First-Rounder Brock Wilken Jumps On A Fast Track To Milwaukee


The Brewers expect third baseman Brock Wilken to ride a fast track to Milwaukee.

“He’s a 2025 player for us,” said one high-ranking member of the organization after the Brewers drafted Wilken 18th overall out of Wake Forest.

The 21-year-old Wilken broke the Atlantic Coast Conference record with 71 career home runs in three seasons and the Demon Deacons’ single-season record with 31 in in 66 games in 2023.

“I don’t go up there trying to hit a lot of homers,” Wilken said. “I stick to my approach and if I put a good swing on it, I know the barrel is in the zone long enough that it has a chance to go out throughout all the ballpark.”

At 6-foot-4, 225 pounds, Wilken might eventually wind up at first base. But that’s of little concern for the Brewers, who will happily take the pop he’s projected to provide at either corner spot.

“We’re going to send him out to third and develop him as a third baseman and give him every chance to do that,” Brewers vice president of scouting Tod Johnson said.

“He’s very athletic for his size. He’s a big human. We’re excited by that. He’s an athletic mover for being as big as he is.”

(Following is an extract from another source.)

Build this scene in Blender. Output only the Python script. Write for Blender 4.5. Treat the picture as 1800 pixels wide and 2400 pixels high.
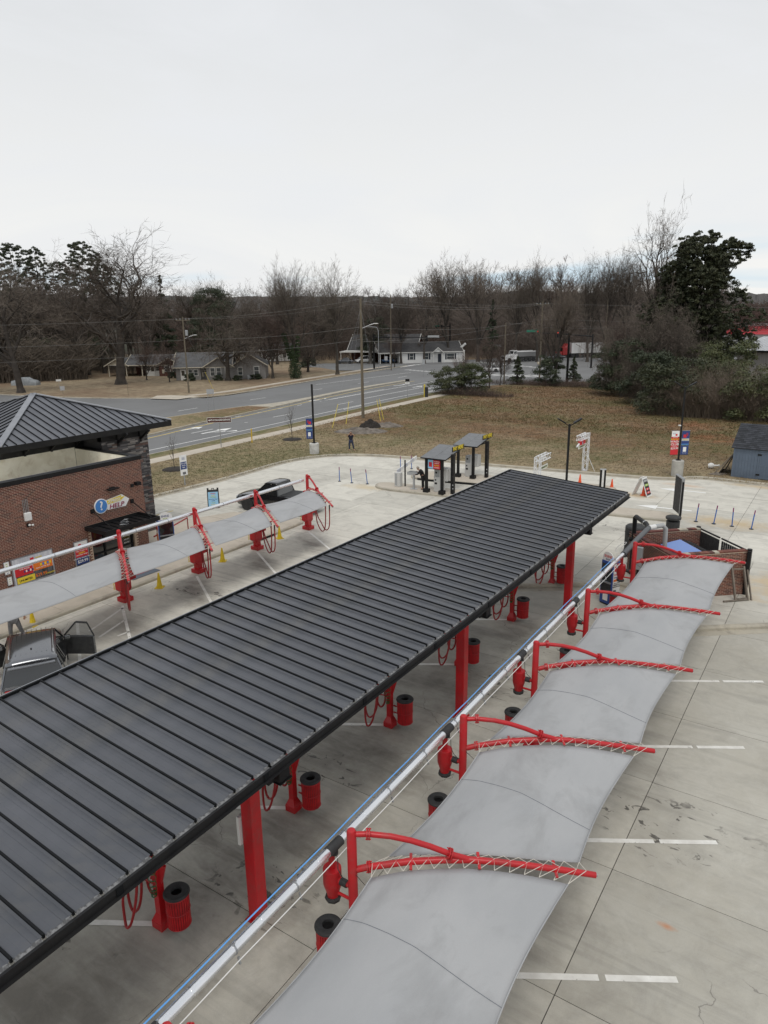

Also exciting to the Brewers was the fact they were able to sign Wilken for a reported $3.15 million, almost $900,000 below slot.

Wilken played deep into June as Wake Forest made a deep Omaha run. The Brewers expect him to reach High-A Wisconsin this summer following a quick indoctrination in the Arizona Complex League.

If Wilken is successful in reaching Milwaukee within two years, he will join two other recent first-round draftees out of college: outfielders Garrett Mitchell and Sal Frelick.

Mitchell went from UCLA in 2020 to the big leagues in 2022. Frelick finished at Boston College in 2021 and made his MLB debut this July.


— The Brewers drafted New York high school righthander Josh Knoth in the supplemental first round. He signed the same day as Wilken for an under-slot bonus of $2 million. Knoth was a surprise choice for an organization that has shied away from young arms in the early rounds in recent years.

“I think he wasn’t necessarily well-known on some of the industry list stuff as somebody who might go that high,” Johnson. said “But other teams were certainly in play right around where we ended taking him.”

— Using the savings generated by under-slot deals for Wilken, Knoth and others, the Brewers were able to go over slot to sign high school shortstops Eric Bitonti ($1.75 million) in the third round and Cooper Pratt ($1.35 million) in the sixth.

— Righthander Abner Uribe made his MLB debut on July 8. In his second appearance he threw the fastest pitch in Brewers history, a 102.2 mph fastball that the Phillies’ Bryce Harper fouled off.